Демократические силы расползлись к этому времени в разные стороны. Только "Демократически выбор России" и "Яблоко" выступили против чеченской войны. Но дело ограничилось словами, а не массовым движением. Псевдопатриотические интересы военных, военно-промышленного комплекса, карательных служб возобладали, взяли верх.

Работа на первом канале телевидения давала мне возможность наблюдать, сравнивать, анализировать настроения в разных слоях правящей элиты. Но почувствовать и то, что для многих представителей старой и новой бюрократии я был лицом явно нежелательным. Не обнаружил и поддержки со стороны демократов. Когда председатель Думы Иван Рыбкин пригласил меня на своеобразный отчет перед депутатами, там собрались только представители коммунистов и элдэпээровцев. Из демократов, кроме Ирины Хакамады, я никого там не увидел. Коммунисты воспользовались случаем, чтобы устроить мне очередную политическую проработку. Само телевидение их мало интересовало.

В телевизионный этап моей жизни я встречался с президентом Ельциным несколько раз. Расскажу об одной из таких встреч. Где-то осенью 1994 года я изложил ему свое видение обстановки в стране. Сказал, что практически идет к концу второй этап демократического развития, начавшийся в августе 1991 года, но теперь уже не в СССР, а в России. Он требует политического обозначения. Необходима, как никогда, консолидация демократических сил. Президенту нужна социальная опора, ядром которой может стать партия социал-демократического направления.

Либеральная идея, блестяще сработавшая в политике, начала спотыкаться в экономике. Поэтому необходимо скорректировать экономическую политику в сторону социальности. Сказал, что в этих целях необходимо создать партию социальной демократии. Изложил ее основные принципы. Кроме того, было бы целесообразно созвать общероссийский Демократической конгресс с докладом президента, в котором обозначить основные цели и параметры дальнейшего демократического развития России.
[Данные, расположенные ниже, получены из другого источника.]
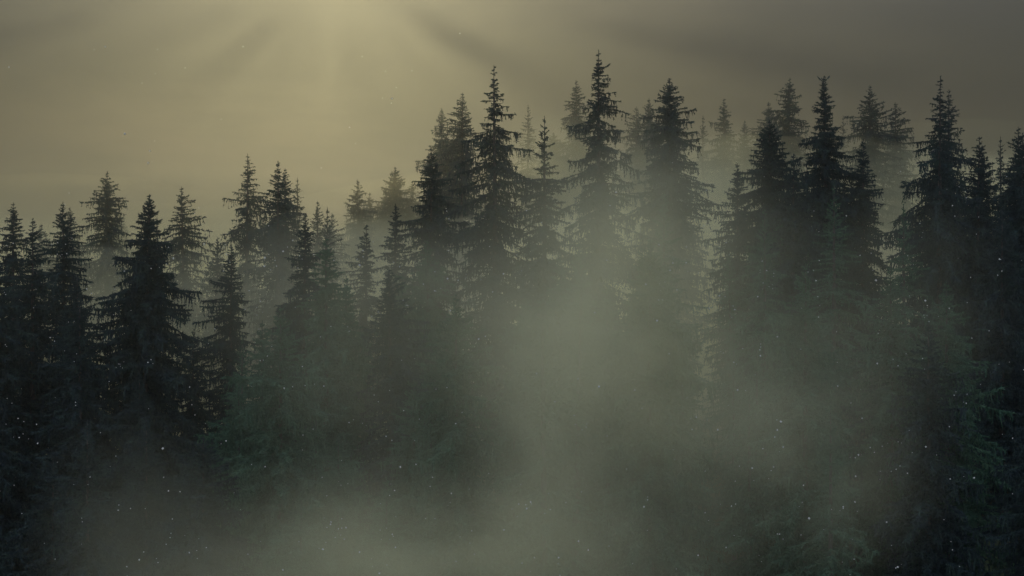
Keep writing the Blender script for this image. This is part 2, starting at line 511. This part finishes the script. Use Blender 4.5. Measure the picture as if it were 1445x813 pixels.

Заинтересованность Ельцина была очевидной. Он что-то записывал. Спросил, что я имею в виду, когда говорю о социальности. Сказал ему, что в рыночной экономике неизбежно социальное расслоение, но в этот переходный период надо позаботиться не только о том, чтобы появились обеспеченные люди, но и поставить барьер нищенству. Реформы должны служить людям, а не реформам. Иначе скатимся к советскому принципу: "производство ради производства". Кажется, убедил его. Он поддержал идею о создании партии и созыве Демократического конгресса. Попросил зайти к его помощнику Сатарову, рассказать ему о разговоре и подготовить предложения.
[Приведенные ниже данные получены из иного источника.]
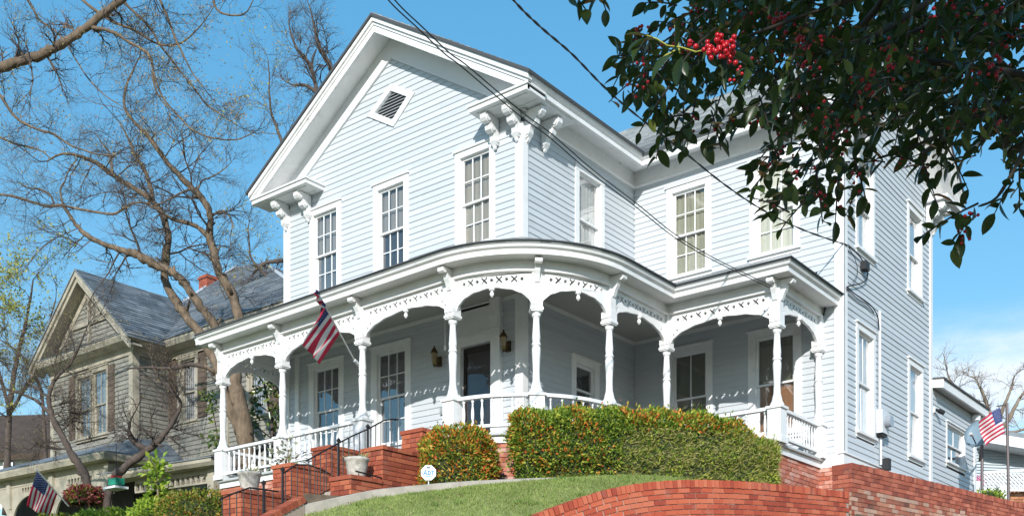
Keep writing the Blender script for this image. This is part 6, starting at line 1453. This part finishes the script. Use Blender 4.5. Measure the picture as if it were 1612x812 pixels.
e1_ = T.limb(pp(Zt, (455, 700), (450, 330), (445, 235), (437, 205), (428, 180), (424, 150), (424, 120), (422, 95)), [r * pxm for r in (6, 4, 2.6, 2.2, 1.8, 1.4, 1.1, .7)], 'trunk'); e2 = T.limb(pp(Zt, (440, 460), (425, 440), (410, 425), (395, 405), (392, 380), (390, 360)), [r * pxm for r in (3, 2.6, 2.2, 1.8, 1.4, 1)]); e3 = T.limb(pp(Zt, (445, 410), (425, 412), (408, 420), (398, 432)), [r * pxm for r in (3.4, 3, 2.4, 1.4)])
for (P, rr), stp, L, lev, st_ in ((e1_, 2, 1.1, 2, 7), (e2, 2, 1.0, 2, 3), (e3, 2, .9, 2, 2)): T.spray(P, rr, stp, L, lev, .03, st_, .008)
T.done(M('yellow_bud', (.45, .4, .1), .6, ramp=[(0, (.35, .33, .08)), (1, (.5, .42, .12))], trans=.3), .14, .08)
T = Tree('budding_tree', 'tree with sparse yellow green spring leaves at the left edge', pd(30, 800, 34), BARKD); Zt = 34; pxm = Zt / 1667
g1 = T.limb(pp(Zt, (10, 810), (12, 700), (18, 620), (28, 560), (40, 510), (48, 470), (52, 440)), [r * pxm for r in (6, 5, 4, 3, 2.4, 1.8, 1)], 'trunk'); g2 = T.limb(pp(Zt, (15, 650), (40, 610), (58, 575), (72, 540), (80, 500), (88, 470)), [r * pxm for r in (3, 2.6, 2.2, 1.8, 1.4, .8)]); g3 = T.limb(pp(Zt, (14, 640), (0, 590), (-12, 540), (-10, 490)), [r * pxm for r in (3, 2.6, 2, 1.2)]); g4 = T.limb(pp(Zt, (75, 810), (68, 640), (55, 590), (30, 555), (8, 540)), [r * pxm for r in (3, 2.6, 2.2, 1.6, 1)])
for (P, rr), stp, L, lev, st_ in ((g1, 2, 1.4, 3, 6), (g2, 2, 1.3, 2, 3), (g3, 2, 1.3, 2, 3), (g4, 2, 1.2, 2, 6)): T.spray(P, rr, stp, L, lev, .03, st_, .008)
T.done(M('pale_spring_leaf', (.4, .42, .12), .6, ramp=[(0, (.30, .33, .06)), (1, (.52, .48, .12))], trans=.3), .17, .11)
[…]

В это же посещение я сказал Борису Николаевичу, что перепалка между ним и Горбачевым производит крайне негативное впечатление на общественное мнение. И вообще надо менять отношение к предшественникам. Борис Николаевич долго молчал. А потом сказал:

— Вы, пожалуй, правы. Я обещаю больше не упоминать публично его имя в критическом плане.
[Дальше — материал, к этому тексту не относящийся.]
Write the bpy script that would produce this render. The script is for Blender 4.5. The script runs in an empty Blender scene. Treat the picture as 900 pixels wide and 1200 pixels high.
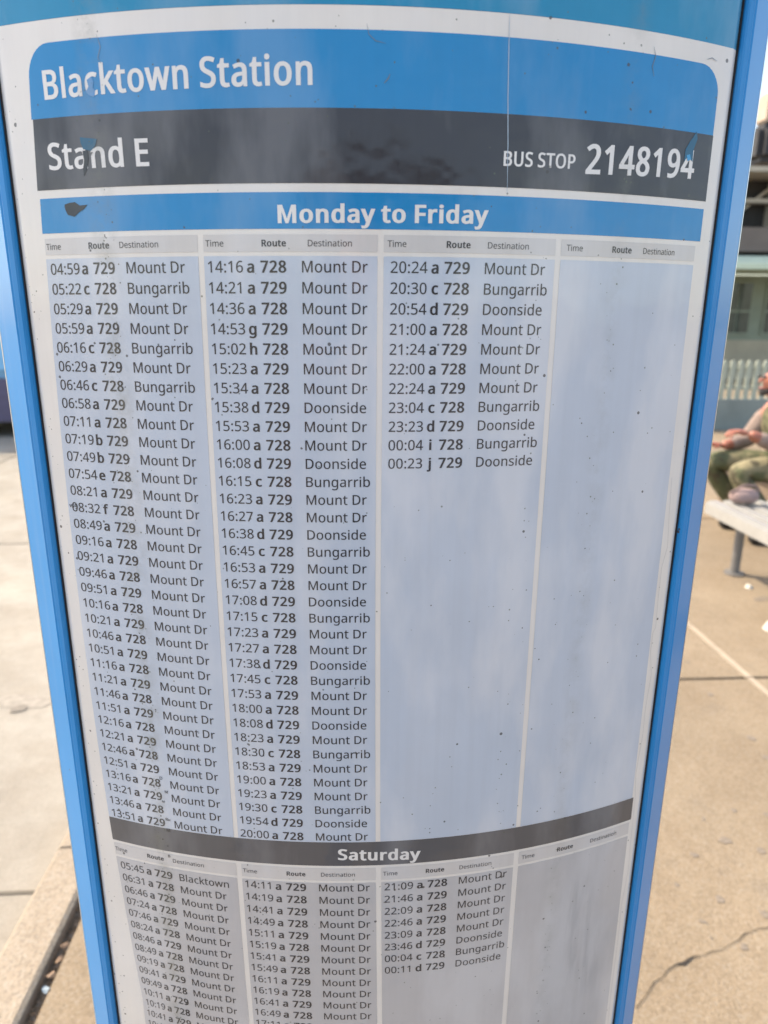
import bpy, bmesh, math, random
from mathutils import Vector, Matrix, noise
from mathutils.geometry import tessellate_polygon, delaunay_2d_cdt
random.seed(7)
SC = bpy.context.scene
COL = SC.collection
R = math.radians
EYE = 1.5
U = 0.0125            # one timetable row is 12.5 mm
# ------------------------------------------------------------------ camera
CAMM = ((0.9985288, 0.0536906, 0.0075859), (-0.0537726, 0.9624716, 0.2660016), (0.0069806, -0.2660182, 0.9639427))
CAMC = Vector((-0.0202738, -0.4467565, EYE))
FPX = 792.2595        # focal length in pixels of a 1200 px high picture
cam = bpy.data.cameras.new('camera')
cam.sensor_fit = 'VERTICAL'; cam.sensor_height = 24; cam.lens = FPX / 1200 * 24
cam.clip_start = 0.02; cam.clip_end = 3000
cam.dof.use_dof = True; cam.dof.focus_distance = 0.50; cam.dof.aperture_fstop = cam.lens / 3.4
camo = bpy.data.objects.new('camera', cam); COL.objects.link(camo)
rt = Vector([CAMM[i][0] for i in range(3)]); fw = Vector([CAMM[i][1] for i in range(3)]); up = Vector([CAMM[i][2] for i in range(3)])
camo.matrix_world = Matrix(((rt.x, up.x, -fw.x, CAMC.x), (rt.y, up.y, -fw.y, CAMC.y), (rt.z, up.z, -fw.z, CAMC.z), (0, 0, 0, 1)))
SC.camera = camo
# ------------------------------------------------------------------ light
SUN = Vector((-0.85, 0.5, 1.15)).normalized()          # towards the sun
world = bpy.data.worlds.new('World'); SC.world = world; world.use_nodes = True
nt = world.node_tree
sky = nt.nodes.new('ShaderNodeTexSky'); sky.sky_type = 'NISHITA'; sky.sun_disc = False
sky.sun_elevation = math.asin(SUN.z); sky.sun_rotation = math.atan2(SUN.x, SUN.y)
sky.air_density = 1.0; sky.dust_density = 2.2
bg = nt.nodes['Background']; bg.inputs['Strength'].default_value = 0.15
nt.links.new(sky.outputs[0], bg.inputs['Color'])
sl = bpy.data.lights.new('sun', 'SUN'); sl.energy = 2.0; sl.angle = R(0.5); sl.color = (1, 0.93, 0.82)
so = bpy.data.objects.new('sun', sl); COL.objects.link(so)
so.rotation_euler = SUN.to_track_quat('Z', 'Y').to_euler(); so.location = (-5, 3, 8)
SC.view_settings.view_transform = 'Standard'; SC.view_settings.look = 'None'
SC.view_settings.gamma = 1; SC.view_settings.exposure = 1.6
SC.view_settings.use_white_balance = True; SC.view_settings.white_balance_temperature = 7600; SC.view_settings.white_balance_tint = 10
SC.cycles.max_bounces = 6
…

Он выполнил свое обещание.

Затем неожиданно спросил:

— А что это у вас за ночная передача под руководством Егора Яковлева?

Я объяснил ему, что никаких федеральных денег на эти ночные передачи не тратится, что передачи рассчитаны на полуночников, демонстрируются фильмы.

Борис Николаевич слушал внимательно. Трудно было понять, верит он или не верит моим объяснениям, одобряет или нет. Продолжал молчать. И вдруг после затянувшейся паузы ошеломил меня вопросом:

— Скажите, а Егор Яковлев порядочный человек?

— Безусловно.

И опять долгая пауза, а затем реплика:

— Да, пожалуй.

На том мы и расстались. Для меня стало еще очевиднее, что есть люди, которые внимательно следят за каждым моим шагом. Честно говоря, надоело быть под колпаком — будь то при тоталитарном режиме, будь то при демократическом.

Итак, я начал создавать партию. Саму идею многие встретили с энтузиазмом. Провели съезд. Получили приветствие от президента. Но тут кому-то в окружении Ельцина прискакала в голову сумасбродная идея создать две верхушечные партии, организуемые властью. Одну — во главе с председателем правительства Черномырдиным, другую — во главе с председателем Думы Рыбкиным.